- [Task statement]: Only the lines from the start of the data through the line with "random.seed(7)" belong in the copy. Restate them word for word, minus the pictures.

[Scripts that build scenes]
_ _ _ _ _ _ _

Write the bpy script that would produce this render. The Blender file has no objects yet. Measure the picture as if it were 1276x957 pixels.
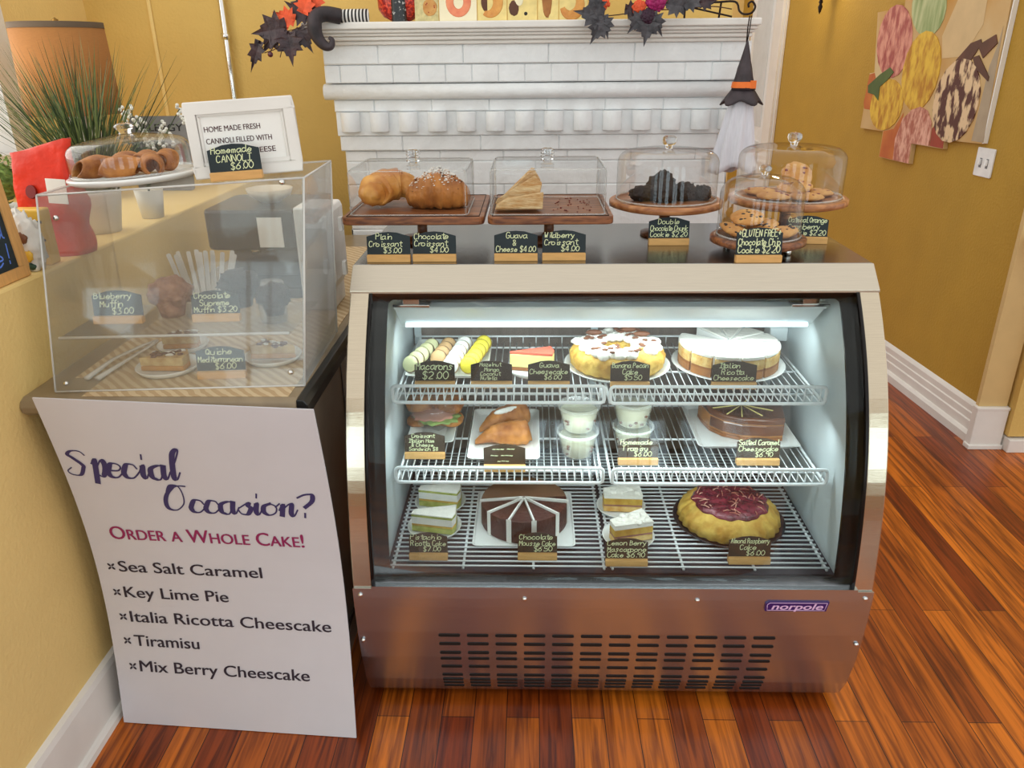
import bpy, bmesh, math, random
from mathutils import Matrix, Vector, noise
R = math.radians
SC = bpy.context.scene
COL = SC.collection
random.seed(7)

# ------------------------------------------------------------------ camera
def look_camera():
    yaw, pitch, roll = R(1.572), R(22.932), R(-0.566)
    cp, sp = math.cos(pitch), math.sin(pitch)
    F = Vector((-math.sin(yaw)*cp, math.cos(yaw)*cp, -sp))
    r0 = Vector((math.cos(yaw), math.sin(yaw), 0))
    u0 = r0.cross(F)
    r = r0*math.cos(roll) + u0*math.sin(roll)
    u = u0*math.cos(roll) - r0*math.sin(roll)
    m = Matrix((r, u, -F)).transposed().to_4x4()
    m.translation = (-0.184, -1.467, 1.534)
    cd = bpy.data.cameras.new('camera'); cd.sensor_width = 36; cd.lens = 963.05/1276*36
    cd.clip_start = 0.02
    o = bpy.data.objects.new('camera', cd); COL.objects.link(o); o.matrix_world = m
    SC.camera = o
look_camera()
SC.view_settings.view_transform = 'Standard'
SC.view_settings.look = 'None'
SC.view_settings.gamma = 1
SC.view_settings.use_curve_mapping = False
SC.view_settings.exposure = 0.1

# ------------------------------------------------------------------ world and light
w = bpy.data.worlds.new('world'); SC.world = w; w.use_nodes = True
bg = w.node_tree.nodes['Background']; bg.inputs[0].default_value = (1.0, 0.97, 0.93, 1); bg.inputs[1].default_value = 1.02
def area(name, loc, rot, sx, sy, power, col=(1, 1, 1)):
    l = bpy.data.lights.new(name, 'AREA'); l.shape = 'RECTANGLE'; l.size = sx; l.size_y = sy
    l.energy = power; l.color = col
    o = bpy.data.objects.new(name, l); COL.objects.link(o); o.location = loc; o.rotation_euler = rot
    return o
FY = -4.2
WINS = [(-3.0, 0.9), (-1.75, 0.9), (-0.45, 0.62), (1.0, 0.9), (2.5, 0.9)]       # windows in the wall behind the viewer: centre x, width
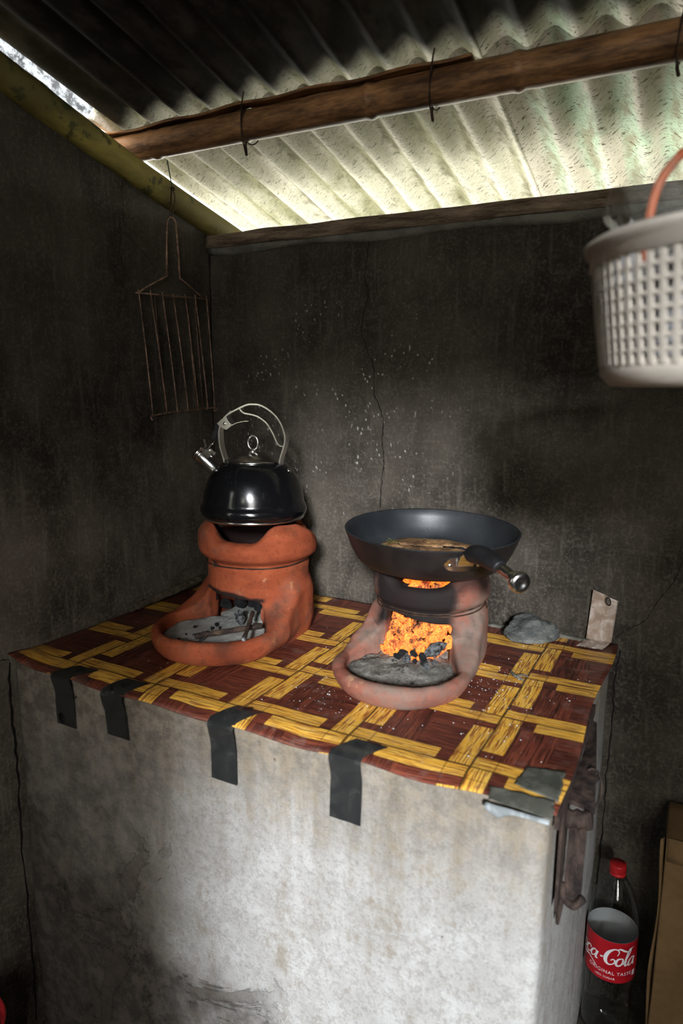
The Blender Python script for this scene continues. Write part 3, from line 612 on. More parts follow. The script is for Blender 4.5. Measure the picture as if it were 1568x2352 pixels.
def m_ember():
    s = Sh('glowing_charcoal', 0.95, spec=0.1); rd = s.rand(); n = s.noise(1.5, 4, 0.65); f = s.noise(4.5, 4, 0.7)
    glow = s.step(n * 0.7 + f * 0.3 + rd * 0.42, 0.42, 0.74); dark = s.step(s.noise(1, 5, 0.75, p=s.scale((0.8, 2.4, 2.4))), 0.585, 0.63)
    s.col(s.mix(glow, (0.055, 0.05, 0.05), (0.30, 0.16, 0.10)))
    e = s.mix(s.step(n * 0.6 + f * 0.7, 0.52, 0.80), (1.0, 0.075, 0.005), (1.0, 0.34, 0.03))
    s.put(s.b.inputs['Emission Color'], e); s.put(s.b.inputs['Emission Strength'], glow * dark.inv() * (0.55 + f * 2.0)); s.bump(f + n, 0.8, 0.05); return s.mat
EMBER = m_ember()
COAL = m_simple('charcoal', (0.008, 0.008, 0.009), (0.05, 0.05, 0.052), 2.2, 0.7, 0.8, dist=0.08)
COALW = m_simple('ash_coated_charcoal', (0.015, 0.015, 0.017), (0.36, 0.37, 0.37), 2.4, 0.7, 0.8, dist=0.08, lo=0.40, hi=0.60)
ember_me = [mesh('ember', *xf(lump(i, 2, 0.42, 0.55, 1.3), Matrix.Diagonal((1.35, 1.0, 1.0, 1.0))), EMBER, smooth=False) for i in range(6)]
coal_me = [mesh('charcoal', *lump(i + 20, 2, 0.75, 0.5, 1.6), COAL, smooth=False) for i in range(3)]
coalw_me = [mesh('charcoal', *lump(i + 30, 2, 0.75, 0.5, 1.6), COALW, smooth=False) for i in range(3)]
def place(me, name, M, p, sc, label, cat, group, rs):
    o = bpy.data.objects.new(name, me); COL.objects.link(o); o.location = (M @ Vector(p)); o.scale = (sc * rs.uniform(0.8, 1.25), sc * rs.uniform(0.7, 1.1), sc * rs.uniform(0.8, 1.1)); o.rotation_euler = (rs.uniform(0, 6), rs.uniform(0, 6), rs.uniform(0, 6))
    return tag(o, label, cat, group)
rs = random.Random(5)
n_e = 0
for lay in range(8):                                             # heap packed in the fire mouth, leaning back
    z = 0.028 + lay * 0.0098
    for j in range(9):
        x = -0.050 + j * 0.0125 + rs.uniform(-0.004, 0.004) + (0.005 if lay % 2 else 0); y = -0.098 + lay * 0.0070 + rs.uniform(-0.006, 0.006)
        if lay < 2 and j > 6: continue
        place(ember_me[n_e % 6], 'ember', M2, (x, y, z + rs.uniform(-0.003, 0.003)), rs.uniform(0.0088, 0.0120), 'glowing orange charcoal piece heaped in the mouth of the burning stove', 'charcoal', 'embers in the fire mouth', rs); n_e += 1
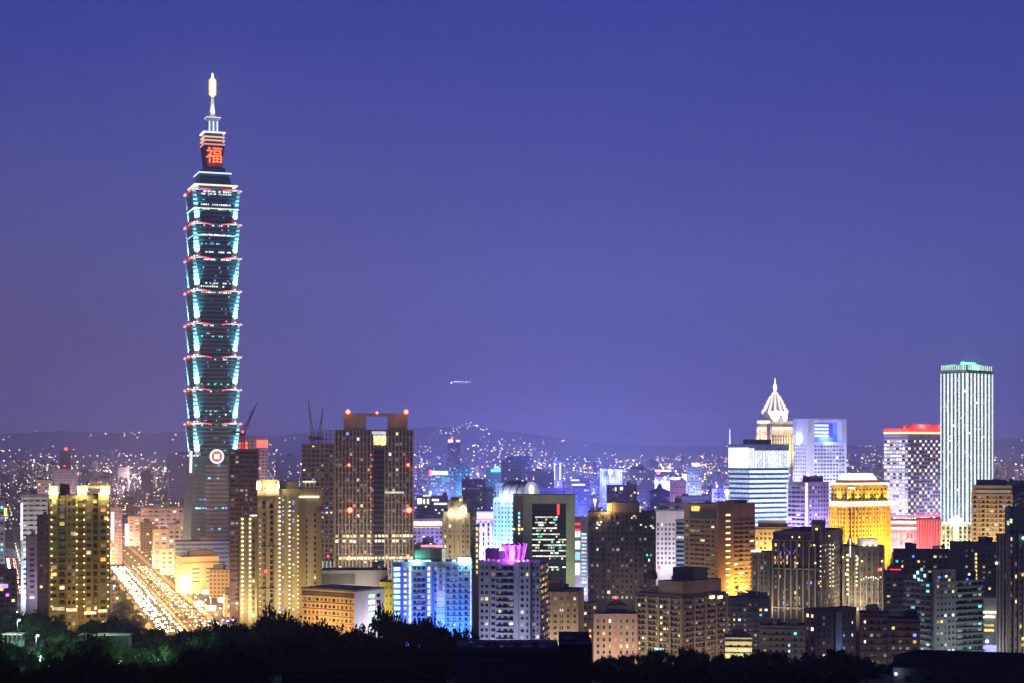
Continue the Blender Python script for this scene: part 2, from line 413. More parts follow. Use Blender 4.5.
# ================================================================ the tall tower
TD = 1717.0; TS = TD / F
def tz(y): return H + (HY - y) * TS
def ta(y): return H + (HY - y) * (TD + 25) / F
TOW = link('skyscraper', None, None, ((212.5 - 512) / F * (TD + 25), TD + 25, 0), rad(20))
tag(TOW, 'tallest tower, stacked flared tiers with red lip lights and a gold spire', 'skyscraper')
FOOT.append((TOW.location.x, TOW.location.y, 45))
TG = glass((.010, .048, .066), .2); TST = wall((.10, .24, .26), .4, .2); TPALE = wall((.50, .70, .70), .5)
REDN = emit((1, .05, .05), 2.2, 0); REDL = emit((1, .25, .22), 3.2, 0)
def face_pts(side, x, y, z):      # side 0 front, 1 left, 2 right: x along the face, y outward distance from the axis
    return (x, -y, z) if side == 0 else ((-y, -x, z) if side == 1 else (y, x, z))
lips = [457, 423, 389, 356, 323, 290, 257, 223, 189]
for i in range(8):
    z0, z1 = tz(lips[i]), tz(lips[i + 1]); a0, a1 = 20.3, 23.6
    t = MB().frus(0, 0, z0 + .6, z1 - 1.2, a0, a1, TG)
    t.frus(0, 0, z1 - 1.198, z1 - .2, a1 + .3, a1 + 1.1, TST).frus(0, 0, z0 + .05, z0 + .598, a0 - .6, a0 - .4, TST)
    for k in range(1, 8):
        z = z0 + (z1 - z0) * k / 8; a = a0 + (a1 - a0) * k / 8
        t.frus(0, 0, z - .4, z + .4, a + .12, a + .16, TST)
    tier = t.obj('tier', TOW)
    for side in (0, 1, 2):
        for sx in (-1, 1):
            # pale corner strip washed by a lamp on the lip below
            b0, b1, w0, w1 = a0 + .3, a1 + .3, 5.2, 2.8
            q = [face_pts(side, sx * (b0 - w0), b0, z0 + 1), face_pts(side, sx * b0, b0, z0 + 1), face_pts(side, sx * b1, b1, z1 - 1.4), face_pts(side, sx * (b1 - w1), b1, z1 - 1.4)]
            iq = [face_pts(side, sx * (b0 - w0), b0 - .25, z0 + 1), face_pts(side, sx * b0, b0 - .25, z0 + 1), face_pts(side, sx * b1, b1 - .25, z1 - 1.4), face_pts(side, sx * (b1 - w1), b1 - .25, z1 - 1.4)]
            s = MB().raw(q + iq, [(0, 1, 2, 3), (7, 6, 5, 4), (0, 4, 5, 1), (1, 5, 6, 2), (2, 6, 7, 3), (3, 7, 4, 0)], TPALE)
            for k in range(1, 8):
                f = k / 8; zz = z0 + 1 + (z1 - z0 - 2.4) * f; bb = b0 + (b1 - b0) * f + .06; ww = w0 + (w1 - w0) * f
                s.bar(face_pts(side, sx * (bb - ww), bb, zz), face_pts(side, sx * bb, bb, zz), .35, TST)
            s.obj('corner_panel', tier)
            if side < 2:
                p = face_pts(side, sx * (b0 - 2.4), b0 + 3.4, z0 + 1.4)
                light('SPOT', tier, p, 1.1e5, (.22, .88, 1), face_pts(side, sx * (b1 - 1.6), b1, z0 + 19), .4, name='corner_light', cone=rad(75))
                light('SPOT', tier, p, 2.3e5, (.22, .86, 1), face_pts(side, sx * (b1 - 1.2), b1 + .2, z1 - 2), .4, name='corner_light', cone=rad(34))
                MB().ball(face_pts(side, sx * (b0 - 1.5), b0 + 1.2, z0 + 1.2), .75, emit((.85, 1, 1), 3, 0), 6).obj('lip_lamp', tier)
            # red neon along the curled lip, dipping towards the middle of the face
            pts = [(23.4, -.6), (19, .3), (14, .1), (9, -.8), (5.2, -1.9)]; nb = MB()
            for (p0, e0), (p1, e1) in zip(pts, pts[1:]):
                nb.bar(face_pts(side, sx * p0, a1 + 1.5, z1 + e0), face_pts(side, sx * p1, a1 + 1.5, z1 + e1), .8, REDN)
            nb.obj('red_neon', tier)
            MB().ball(face_pts(side, sx * (a1 + .8), a1 + 1.2, z1 - .9), .85, REDL, 6).obj('corner_beacon', tier)
        MB().frus(*face_pts(side, 0, a1 + .8, 0)[:2], z1 - 3.2, z1 - .6, 1.2, 2, TST).obj('ornament', tier)
    # lit offices behind the glass
    rows = {7: [(.93, .75, LC), (.86, .7, LC), (.55, .8, LC), (.42, .55, LC)], 6: [(.93, .35, LC), (.66, .95, LC), (.40, .6, LT), (.16, .55, LC)], 5: [(.93, .8, LC), (.3, .2, LB), (.12, .5, LC), (.22, .4, LC)],
            3: [(.93, .3, LC), (.6, .1, LG)], 2: [(.9, .25, LC), (.15, .2, LG)], 1: [(.93, .3, LC), (.25, .35, LC), (.35, .3, LT)], 0: [(.93, .35, LC)], 4: [(.93, .85, LW)]}[i]
    for f, dens, mt in rows:
        zz = z0 + (z1 - z0) * f; bb = a0 + (a1 - a0) * f + .1
        for q in range(14):
            if R.random() < dens:
                xw = -15.4 + q * 2.2; MB().box(xw, xw + R.uniform(1.2, 2), -bb - .12, -bb + .2, zz - .7, zz + .8, mt).obj('window', tier)
    for q in range(8):
        f = R.choice([.07, .19, .31, .44, .56, .69, .81]); zz = z0 + (z1 - z0) * f; bb = a0 + (a1 - a0) * f + .1; xw = R.uniform(-15, 14)
        MB().box(xw, xw + 1.1, -bb - .12, -bb + .2, zz - .5, zz + .5, R.choice([LB, LT, LC, LG, LB])).obj('window', tier)
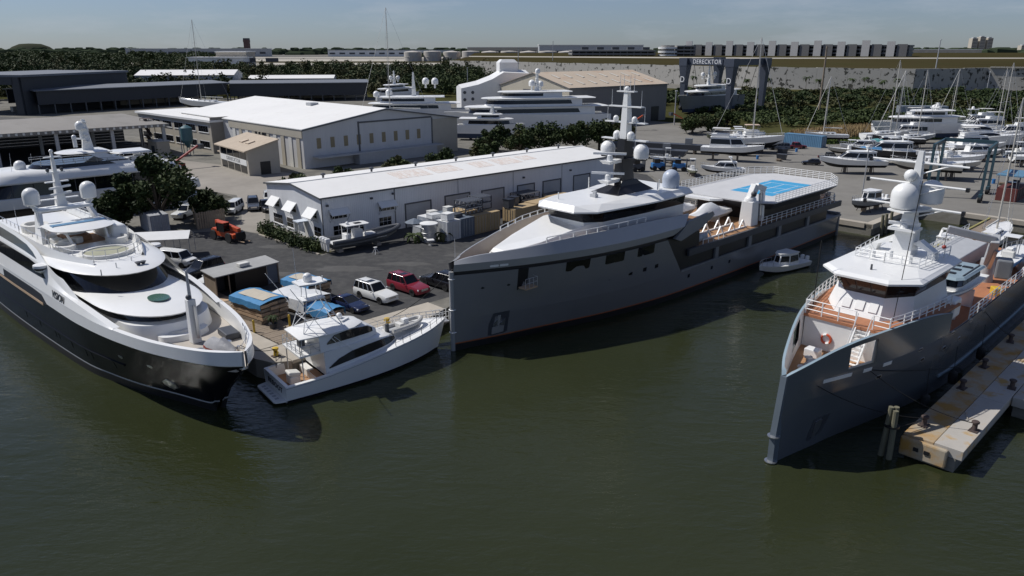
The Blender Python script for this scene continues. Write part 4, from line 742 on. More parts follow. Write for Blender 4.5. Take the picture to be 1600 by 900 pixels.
# x runs from transom to bow
sx_ = [0, 3, 6, 9, 11.5, 13.5, 15, 15.9]; sh = [2.35, 2.55, 2.6, 2.5, 2.15, 1.5, .7, .08]; sw_ = [2.15, 2.25, 2.2, 1.9, 1.35, .75, .2, .04]; sz = [1.45, 1.6, 1.95, 2.35, 2.6, 2.75, 2.85, 2.9]
sl = lambda t, zf, inset=0., dx=0.: cr_line([(x-(1-t)*(0 if i < 5 else (.2, .5, .9)[i-5]), max(lerp(sw_[i], sh[i], t)-inset, .03), zf(i)) for i, x in enumerate(sx_)], 5)
q0 = sl(0, lambda i: -.6, .3); q1 = sl(0, lambda i: .12); q2 = sl(.05, lambda i: .26); q3 = sl(.5, lambda i: sz[i]*.5); q4 = sl(1, lambda i: sz[i])
MB().both([q0, q1]).build('bottom', boot, SFY); MB().both([q1, q2]).build('boot_line', navy, SFY); MB().both([q2, q3, q4]).build('hull', white, SFY)
q5 = sl(1, lambda i: sz[i]+.03, .28)
MB().both([q4, q5]).build('covering_board', white, SFY)
dkl = [p for p in q5 if p.x > 3.4]; MB().loft([[(p.x, p.y, p.z-dz) for p in dkl]+[(p.x, -p.y, p.z-dz) for p in dkl[::-1]] for dz in (.12, .005)]).build('foredeck', white, SFY, smooth=50)
MB().loft([[(0.02, -2.15, .1), (.02, 2.15, .1), (.02, 2.35, 1.45), (.02, -2.35, 1.45)], [(.3, -2.1, .1), (.3, 2.1, .1), (.3, 2.2, 1.47), (.3, -2.2, 1.47)]]).build('transom', white, SFY, smooth=0)
MB().prism([(-.85, -1.7), (-.75, -1.9), (.05, -2.15), (.05, 2.15), (-.75, 1.9), (-.85, 1.7)], .18, .32).build('swim_platform', whitem, SFY, smooth=0)
for k in range(6): MB().box(-.6, -.3, -1.5+k*.55, -1.2+k*.55, .322, .327).build('platform_slot', lgrey, SFY, smooth=0)
text('REBOOT', 'yacht_name', navy, .62, frame((-.005, 0, .86), (0, -1, 0), (-.0, 0, 1)), SFY, .01, 1.15)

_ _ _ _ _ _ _

- [Solution for this problem]:
Write the bpy script that would produce this render. The Blender file has no objects yet. Measure the picture as if it were 1276x957 pixels.
import bpy, bmesh, math, random
from mathutils import Matrix, Vector, noise
R = math.radians
SC = bpy.context.scene
COL = SC.collection
random.seed(7)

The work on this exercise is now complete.